それでも、不人気だ。市場でサン・トーバンを見るとしたら、それは普通、コランか、ドランだ。コランの場合、多くの人の頭をよぎるのは、モンラッシェの所有者としてのコラン。ようするに、高級ブランドのセカンドラインとしてのサン・トーバンだ。ドランの場合、消費者はサン・トーバンが欲しいのではなく、ビオディナミの個性的生産者としてのドランに興味があるのだ。

だから逆に、10種類ものサン・トーバンのワインを至極まっとうに造る、この村の代表的生産者、ラミーが損をする。サン・トーバン自体に興味がない人にとっては存在意義がない。しかし興味があるなら、標準となる味わいが、もっともわかりやすい形で表現されているのが、ラミーのワインだ。

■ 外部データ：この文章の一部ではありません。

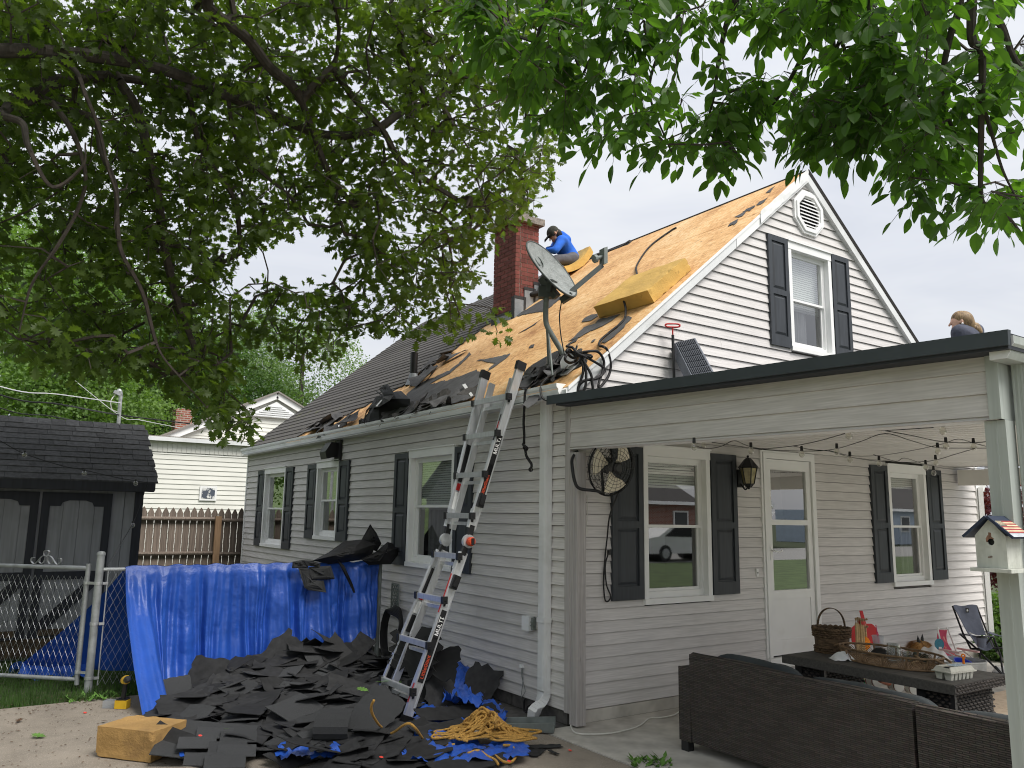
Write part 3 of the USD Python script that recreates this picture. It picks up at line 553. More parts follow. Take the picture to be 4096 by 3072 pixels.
M('neighbour_white', (.68, .675, .62), .6, .04, 2.)
M('wicker_dark', (.040, .034, .031), .7, .5, 1., (30, 30, 60), col2=(.085, .072, .064))
def wicker(name, c1, c2, mo, bw, rh, axis):
    """Woven strands: rows of short overlapping bands, with relief; axis is the horizontal direction (0 = x, 1 = y)."""
    MATS[name] = usdkit.material(stage, '/World/Looks/' + name, {'g': ('geometry', {}), 'sx': ('separate_xyz', {}), 'cb': ('combine_xyz', {}), 'br': ('brick_texture', {'color1': c1, 'color2': c2, 'mortar': mo, 'scale': 1., 'mortar_size': rh * .22, 'mortar_smooth': .6, 'brick_width': bw, 'row_height': rh}),
        'n': ('noise_texture', {'scale': 40., 'detail': 3}), 'mx': ('mix_color', {'blend_type': 'multiply', 'fac': .5}), 'bu': ('bump', {'strength': 1., 'distance': .006, 'invert': True}), 'p': ('principled_bsdf', {'roughness': .55, 'specular_ior_level': .4})},
        [('g.position', 'sx.vector'), (('sx.x', 'sx.y')[axis], 'cb.x'), ('sx.z', 'cb.y'), ('cb.vector', 'br.vector'), ('br.color', 'mx.a'), ('g.position', 'n.vector'), ('n.color', 'mx.b'), ('mx.result', 'p.base_color'), ('br.fac', 'bu.height'), ('bu.normal', 'p.normal')], surface='p.BSDF')
wicker('wicker_y', (.115, .098, .088), (.058, .048, .043), (.012, .010, .009), .075, .0115, 1)
wicker('wicker_x', (.085, .073, .066), (.058, .050, .046), (.012, .010, .009), .075, .0115, 0)
wicker('wicker_big', (.065, .060, .058), (.05, .046, .045), (.008, .008, .008), .05, .022, 1)
M('cushion_dark', (.045, .052, .055), .95, .15, 12., bump=.2, bscale=80)
M('table_plank', (.070, .066, .060), .7, .25, 1., (6, 60, 60), .2, 1., (8, 80, 80), rv=.1)

# ------------------------------------------------------------------ ladder
lad = thing('ladder', 'silver aluminium folding ladder leaning on the gutter with red lettering', 'ladder', (-1.1, 1.05, 0))
F0, H0, T0 = np.array([-1.12, 1.04, .0]), np.array([-.56, .95, 1.475]), np.array([-.11, .905, 3.12])
yv = np.array([0, 1., 0])
def lp(t, y):
    """Ladder axis: t from -1 (foot) over 0 (hinge) to 1 (top), y metres along the rungs (negative = nearer to the corner)."""
    b = H0 + (F0 - H0) * -t if t < 0 else H0 + (T0 - H0) * t
    return b + yv * y
def lnorm(t): d = unit(H0 - F0) if t < 0 else unit(T0 - H0); return unit(np.cross(yv, d))   # points to the room side
for sgn in (-1, 1):
    for t0, t1, w0, w1 in ((-.07, -1., .205, .30), (.07, 1., .205, .315)):
        n = lnorm(t0); n = n if n[0] < 0 else -n
        mb = MB(); a, b = lp(t0, sgn * w0) + n * .02, lp(t1, sgn * w1) + n * .02
        mb.beam(a, b, .028, .078, n); mb.beam(a + n * .034 + yv * sgn * .003, b + n * .034 + yv * sgn * .003, .036, .012, n); mb.beam(a - n * .034 + yv * sgn * .003, b - n * .034 + yv * sgn * .003, .036, .012, n)
        part(lad, 'outer_rail', mb, 'aluminium')
        mb = MB(); e = .86; a, b = lp(t0 * .9, sgn * .175) - n * .012, lp(t1 * (.93 if t1 > 0 else .86), sgn * .178) - n * .012; mb.beam(a, b, .025, .062, n); part(lad, 'inner_rail', mb, 'aluminium')
        mb = MB(); c = lp(t1, sgn * w1) + n * .02; mb.beam(c - unit(b - a) * .06, c + unit(b - a) * .022, .046, .098, n)
        part(lad, 'rail_cap' if t1 > 0 else 'rubber_foot', mb, 'black_plastic')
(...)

サン・トーバンの基本として理解しておかなければならないことは、赤色粘土石灰質土壌と白色マルヌ土壌という、二種類の土壌だ。赤色粘土質土壌は、ピュリニーの丘の標高320メートルから下と、ピュリニー・モンラッシェの畑に接する部分にある。代表的な一級畑名でいうなら、アン・ルミリー、ラ・シャルモワ、レ・ミュルジェ・デ・ダン・ド・シェンだ。白色マルヌ土壌はそれ以外の部分で、デリエール・シェ・エデュアール、レ・フリオンヌ、レ・カステがそうだ。前者はリッチな味わいでスケールが大きく、後者は繊細で硬質なワインとなる。 モンラッシェと同じ赤色粘土質土壌は、当然のようにシャルドネに向く。アン・ルミリーは堅牢でミネラリー、ラ・シャルモワはクリーミー、レ・ミュルジェはパワフル、といった違いがある。

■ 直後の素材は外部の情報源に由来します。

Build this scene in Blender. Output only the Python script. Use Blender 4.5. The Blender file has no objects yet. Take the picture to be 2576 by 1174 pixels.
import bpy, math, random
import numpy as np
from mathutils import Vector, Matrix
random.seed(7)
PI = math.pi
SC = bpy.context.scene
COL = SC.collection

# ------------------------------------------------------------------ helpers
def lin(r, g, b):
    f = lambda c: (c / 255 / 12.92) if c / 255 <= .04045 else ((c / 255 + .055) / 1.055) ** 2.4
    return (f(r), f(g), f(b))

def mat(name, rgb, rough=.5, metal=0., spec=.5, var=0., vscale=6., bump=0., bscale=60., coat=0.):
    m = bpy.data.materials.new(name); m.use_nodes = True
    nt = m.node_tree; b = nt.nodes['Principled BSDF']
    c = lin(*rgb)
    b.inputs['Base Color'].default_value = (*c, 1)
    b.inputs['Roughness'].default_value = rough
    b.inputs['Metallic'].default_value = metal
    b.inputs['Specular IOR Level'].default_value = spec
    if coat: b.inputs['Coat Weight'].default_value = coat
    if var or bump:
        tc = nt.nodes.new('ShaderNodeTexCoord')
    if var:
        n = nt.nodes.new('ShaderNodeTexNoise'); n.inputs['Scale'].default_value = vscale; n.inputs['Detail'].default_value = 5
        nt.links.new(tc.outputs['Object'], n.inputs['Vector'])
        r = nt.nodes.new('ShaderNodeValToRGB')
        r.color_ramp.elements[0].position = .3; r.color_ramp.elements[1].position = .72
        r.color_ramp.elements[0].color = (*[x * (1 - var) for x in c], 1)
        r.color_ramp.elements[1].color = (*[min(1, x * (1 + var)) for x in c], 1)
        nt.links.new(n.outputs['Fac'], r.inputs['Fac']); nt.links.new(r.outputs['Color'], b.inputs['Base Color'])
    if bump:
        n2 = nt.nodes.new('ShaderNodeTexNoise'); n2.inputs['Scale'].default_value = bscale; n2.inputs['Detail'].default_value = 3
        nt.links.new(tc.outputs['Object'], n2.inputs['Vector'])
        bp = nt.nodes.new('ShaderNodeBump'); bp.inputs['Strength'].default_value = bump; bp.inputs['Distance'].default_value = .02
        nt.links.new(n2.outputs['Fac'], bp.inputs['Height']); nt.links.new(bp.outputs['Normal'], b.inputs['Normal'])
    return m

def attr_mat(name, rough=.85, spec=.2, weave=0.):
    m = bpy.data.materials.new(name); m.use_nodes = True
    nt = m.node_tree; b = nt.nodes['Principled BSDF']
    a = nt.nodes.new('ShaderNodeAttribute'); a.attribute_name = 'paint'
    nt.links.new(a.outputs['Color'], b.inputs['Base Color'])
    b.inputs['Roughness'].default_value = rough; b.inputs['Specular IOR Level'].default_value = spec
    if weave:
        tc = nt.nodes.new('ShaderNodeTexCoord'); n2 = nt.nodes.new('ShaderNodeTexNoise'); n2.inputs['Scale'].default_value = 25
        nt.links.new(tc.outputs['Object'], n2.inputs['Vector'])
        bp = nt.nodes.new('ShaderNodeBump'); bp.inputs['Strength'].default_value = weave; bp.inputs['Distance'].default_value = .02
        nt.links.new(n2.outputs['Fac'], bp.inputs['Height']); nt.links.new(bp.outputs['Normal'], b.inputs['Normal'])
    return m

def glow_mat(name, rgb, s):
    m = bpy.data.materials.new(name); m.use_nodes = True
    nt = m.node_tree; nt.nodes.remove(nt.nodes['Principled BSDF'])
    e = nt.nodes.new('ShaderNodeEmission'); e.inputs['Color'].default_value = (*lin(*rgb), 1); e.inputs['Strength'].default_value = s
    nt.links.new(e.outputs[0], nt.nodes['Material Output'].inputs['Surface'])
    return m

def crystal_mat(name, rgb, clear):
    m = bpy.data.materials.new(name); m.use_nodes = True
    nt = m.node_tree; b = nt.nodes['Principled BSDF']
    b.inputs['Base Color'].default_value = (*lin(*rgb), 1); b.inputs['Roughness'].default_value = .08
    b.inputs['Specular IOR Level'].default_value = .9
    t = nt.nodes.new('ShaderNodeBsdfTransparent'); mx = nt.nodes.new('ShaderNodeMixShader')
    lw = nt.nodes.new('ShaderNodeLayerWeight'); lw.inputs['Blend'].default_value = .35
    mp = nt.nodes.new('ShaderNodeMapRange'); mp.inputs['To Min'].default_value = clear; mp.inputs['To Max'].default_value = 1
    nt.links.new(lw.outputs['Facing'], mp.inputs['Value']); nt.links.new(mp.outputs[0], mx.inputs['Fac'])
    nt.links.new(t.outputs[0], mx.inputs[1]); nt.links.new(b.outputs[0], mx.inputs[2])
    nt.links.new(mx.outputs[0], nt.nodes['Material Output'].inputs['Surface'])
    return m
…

白色マルヌ土壌は、ピノ・ノワールに向く。この赤ワインが素晴らしい。サン・トーバンは今では白ワインが有名で、ピノ・ノワールの畑は徐々にシャルドネに改植されつつあるが、伝統的には赤ワインの産地だ。白ワインがプチ・ピュリニー的なお買い得感から評価されるのに対して、赤ワインのほうは遥かに独自性があり、サン・トーバンらしさがより伝わってくる。たとえば、チェリーとスパイスの硬質な香り、タイトな構造、そして鋭角的なエネルギー感が特徴的な、デリエール・シェ・エデュアール。同種の土壌を持つフォージュレー・ド・ボークレールのボンヌ・マールやモンティーユのヴォルネイ・タイユピエが好きならば理解できる通なワインであり、一度は試してみるべき個性だ。